At long last, the meticulous, multi-year restoration of Downtown's Herald Examiner Building is complete.

Built by newspaper magnate William Randolph-Hearst in 1914, the 100,000-square-foot structure at 11th and Broadway was the longtime home of the publication for which it is named.  But since the Los Angeles Herald Examiner ceased publishing in 1989, the property sate vacant for nearly three decades - at least outside of the occasional film shoot.

That changed in 2015, when Hearst Corp. sold a stake in the iconic property to developer Georgetown Co., which went on to lead an $80-million restoration effort which returned the property to its original appearance.

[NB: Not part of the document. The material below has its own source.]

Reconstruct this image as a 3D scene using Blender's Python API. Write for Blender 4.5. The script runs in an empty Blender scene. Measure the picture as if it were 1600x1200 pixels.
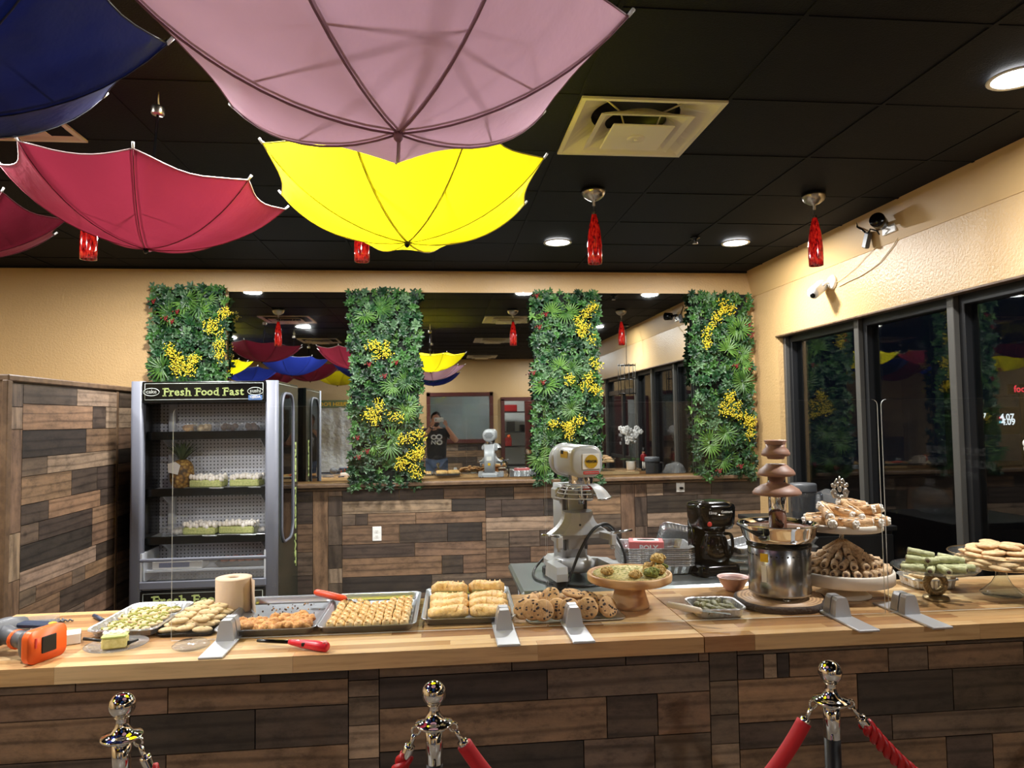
import bpy, bmesh, math, random
from mathutils import Vector, Matrix, Euler, noise
SC = bpy.context.scene
COL = SC.collection
R = math.radians
PI = math.pi

# ------------------------------------------------------------------ camera
F_PX, EYE = 1110.0, 1.62            # focal length in pixels of the 1600 px wide frame, eye height
def cam_axes(yaw, pitch, roll):
    cy, sy, cp, sp = math.cos(yaw), math.sin(yaw), math.cos(pitch), math.sin(pitch)
    fwd = Vector((sy*cp, cy*cp, sp)); right = Vector((cy, -sy, 0)); down = -right.cross(fwd)
    c, s = math.cos(roll), math.sin(roll)
    return c*right + s*down, -s*right + c*down, fwd
AX_R, AX_D, AX_F = cam_axes(R(5.9), R(2.8), R(0.8))
cd = bpy.data.cameras.new('camera'); cam = bpy.data.objects.new('camera', cd); COL.objects.link(cam)
cd.sensor_width = 36; cd.lens = 36*F_PX/1600; cd.clip_start = 0.03; cd.clip_end = 200
_m = Matrix((AX_R, -AX_D, -AX_F)).transposed().to_4x4(); _m.translation = (0, 0, EYE)
cam.matrix_world = _m
SC.camera = cam
# ------------------------------------------------------------------ world, lights, exposure
w = bpy.data.worlds.new('night'); SC.world = w; w.use_nodes = True
w.node_tree.nodes['Background'].inputs[0].default_value = (.010, .013, .022, 1)
w.node_tree.nodes['Background'].inputs[1].default_value = .35
SC.view_settings.view_transform = 'Standard'; SC.view_settings.look = 'None'
SC.view_settings.exposure = 0.62; SC.view_settings.gamma = 1; SC.view_settings.use_curve_mapping = False
CEIL = 2.893
LAMP_W = 36.0                       # watts of each recessed downlight
LAMP_COL = (1.0, .985, .965)
LAMPS = [(-1.79, 5.0), (-.43, 5.0), (.865, 5.02), (2.18, 4.97), (-1.79, 2.45), (-.43, 2.45), (2.2, 2.43),
         (-3.07, 1.2), (-3.07, 3.6), (-3.07, 0.0), (-.43, -1.8), (2.18, -1.8)]
SC.cycles.use_denoising = True
SC.cycles.max_bounces = 10; SC.cycles.transparent_max_bounces = 16; SC.cycles.glossy_bounces = 6
SC.cycles.transmission_bounces = 8; SC.cycles.diffuse_bounces = 4
SC.cycles.sample_clamp_indirect = 6; SC.cycles.caustics_reflective = False; SC.cycles.caustics_refractive = False

# ------------------------------------------------------------------ unprojection on real planes (survey of the place)
def ray(px, py): return AX_R*((px-800)/F_PX) + AX_D*((py-600)/F_PX) + AX_F
def on_y(px, py, Y):
    d = ray(px, py); t = Y/d.y; return Vector((d.x*t, Y, EYE+d.z*t))
def on_x(px, py, X):
    d = ray(px, py); t = X/d.x; return Vector((X, d.y*t, EYE+d.z*t))
def on_z(px, py, Z):
    d = ray(px, py); t = (Z-EYE)/d.z; return Vector((d.x*t, d.y*t, Z))

# ------------------------------------------------------------------ materials
def C(r, g, b):
    f = lambda u: (u/255/12.92) if u <= 10.3 else ((u/255+.055)/1.055)**2.4
    return (f(r), f(g), f(b), 1)
MATS = {}
class NT:
    def __init__(s, name):
        s.m = bpy.data.materials.new(name); s.m.use_nodes = True; s.t = s.m.node_tree
        s.p = s.t.nodes['Principled BSDF']; s.out = s.t.nodes['Material Output']; MATS[name] = s.m
    def n(s, typ, **kw):
        k = s.t.nodes.new(typ)
        for a, v in kw.items():
            if a.startswith('i_'): k.inputs[a[2:].replace('_', ' ')].default_value = v
            else: setattr(k, a, v)
        return k
    def l(s, a, b): s.t.links.new(a, b)
    def coord(s, which='Object', scale=(1, 1, 1)):
        if which == 'World':
            c = s.n('ShaderNodeNewGeometry').outputs['Position']
        else: c = s.n('ShaderNodeTexCoord').outputs[which]
        mp = s.n('ShaderNodeMapping'); mp.inputs['Scale'].default_value = scale
        s.l(c, mp.inputs['Vector']); return mp.outputs['Vector']
    def noise(s, vec, scale, detail=3, rough=.5, out='Fac'):
        k = s.n('ShaderNodeTexNoise'); k.inputs['Scale'].default_value = scale; k.inputs['Detail'].default_value = detail
        k.inputs['Roughness'].default_value = rough; s.l(vec, k.inputs['Vector']); return k.outputs[out]
    def ramp(s, fac, stops):
        k = s.n('ShaderNodeValToRGB'); e = k.color_ramp.elements
        while len(e) > 1: e.remove(e[-1])
        e[0].position, e[0].color = stops[0]
        for p, c in stops[1:]:
            x = e.new(p); x.color = c
        s.l(fac, k.inputs['Fac']); return k.outputs['Color']
    def mix(s, a, b, fac, mode='MIX'):
        k = s.n('ShaderNodeMix', data_type='RGBA', blend_type=mode)
        for sock, v in ((k.inputs[6], a), (k.inputs[7], b), (k.inputs[0], fac)):
            if hasattr(v, 'links'): s.l(v, sock)
            else: sock.default_value = v
        return k.outputs[2]
    def bump(s, h, strength=.2, dist=.01):
        k = s.n('ShaderNodeBump'); k.inputs['Strength'].default_value = strength; k.inputs['Distance'].default_value = dist
        s.l(h, k.inputs['Height']); s.l(k.outputs['Normal'], s.p.inputs['Normal'])
    def set(s, col=None, rough=None, metal=None, **kw):
        if col is not None:
            if hasattr(col, 'links'): s.l(col, s.p.inputs['Base Color'])
            else: s.p.inputs['Base Color'].default_value = col
        if rough is not None:
            if hasattr(rough, 'links'): s.l(rough, s.p.inputs['Roughness'])
            else: s.p.inputs['Roughness'].default_value = rough
        if metal is not None: s.p.inputs['Metallic'].default_value = metal
        for k, v in kw.items(): s.p.inputs[k.replace('_', ' ')].default_value = v
        return s.m

def simple(name, col, rough=.5, metal=0, var=.12, scale=8, bump=0, bscale=60, **kw):
    """a plain surface with a little procedural variation of tone and fine relief"""
    t = NT(name); v = t.coord('Object')
    c2 = tuple(x*(1-var) for x in col[:3])+(1,)
    t.set(t.mix(col, c2, t.noise(v, scale, 4)), rough, metal, **kw)
    if bump: t.bump(t.noise(v, bscale, 4), bump, .01)
    return t.m
def emissive(name, col, power):
    t = NT(name); t.set((0, 0, 0, 1)); t.p.inputs['Emission Color'].default_value = col
    t.p.inputs['Emission Strength'].default_value = power; return t.m
def clear(name, tint=(1, 1, 1, 1), ior=1.5, gain=1.0, rough=0.0, haze=0.0, haze_col=(.8, .8, .8, 1)):
    """thin clear sheet: see-through with a fresnel reflection and optional milky haze"""
    t = NT(name); t.t.nodes.remove(t.p)
    tr = t.n('ShaderNodeBsdfTransparent'); tr.inputs[0].default_value = tint
    gl = t.n('ShaderNodeBsdfGlossy'); gl.inputs['Roughness'].default_value = rough
    lw = t.n('ShaderNodeLayerWeight'); lw.inputs['Blend'].default_value = .5
    pw = t.n('ShaderNodeMath', operation='POWER'); pw.inputs[1].default_value = 5; t.l(lw.outputs['Facing'], pw.inputs[0])
    r0 = ((ior-1)/(ior+1))**2
    ml = t.n('ShaderNodeMath', operation='MULTIPLY_ADD', use_clamp=True); ml.inputs[1].default_value = (1-r0)*min(1, gain); ml.inputs[2].default_value = r0*gain
    t.l(pw.outputs[0], ml.inputs[0])
    base = tr.outputs[0]
    if haze:
        df = t.n('ShaderNodeBsdfDiffuse'); df.inputs[0].default_value = haze_col
        mh = t.n('ShaderNodeMixShader'); mh.inputs[0].default_value = haze
        t.l(tr.outputs[0], mh.inputs[1]); t.l(df.outputs[0], mh.inputs[2]); base = mh.outputs[0]
    mx = t.n('ShaderNodeMixShader'); t.l(ml.outputs[0], mx.inputs[0]); t.l(base, mx.inputs[1]); t.l(gl.outputs[0], mx.inputs[2])
    t.l(mx.outputs[0], t.out.inputs['Surface']); return t.m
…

Gensler was tapped to design the Herald Examiner restoration, which maintained the signature elements of architect Julia Morgan's original work - a blend of Spanish Colonial Revival and Mission Revival Architecture, which welcomed visitors into an ornate lobby.  The effort also capitalized on existing features that had long been hidden away, such as the arched street-level windows were sealed in the 1960s and the sawtooth windows which line the building's roof.

The Herald Examiner's anchor tenant - Arizona State University (including its Walter Cronkite School of Journalism) - also harkens back to its days as a newspaper headquarters.

The restoration of the Herald Examiner Building follows a recent slate of adaptive reuse projects along the Broadway corridor, including.  the new Proper and Hoxton Hotels which have recently opened at the same intersection.  In addition, the former home of the Southern California Gas Company has reopened as office space, and the 1920s Western Costume Building has been converted to housing.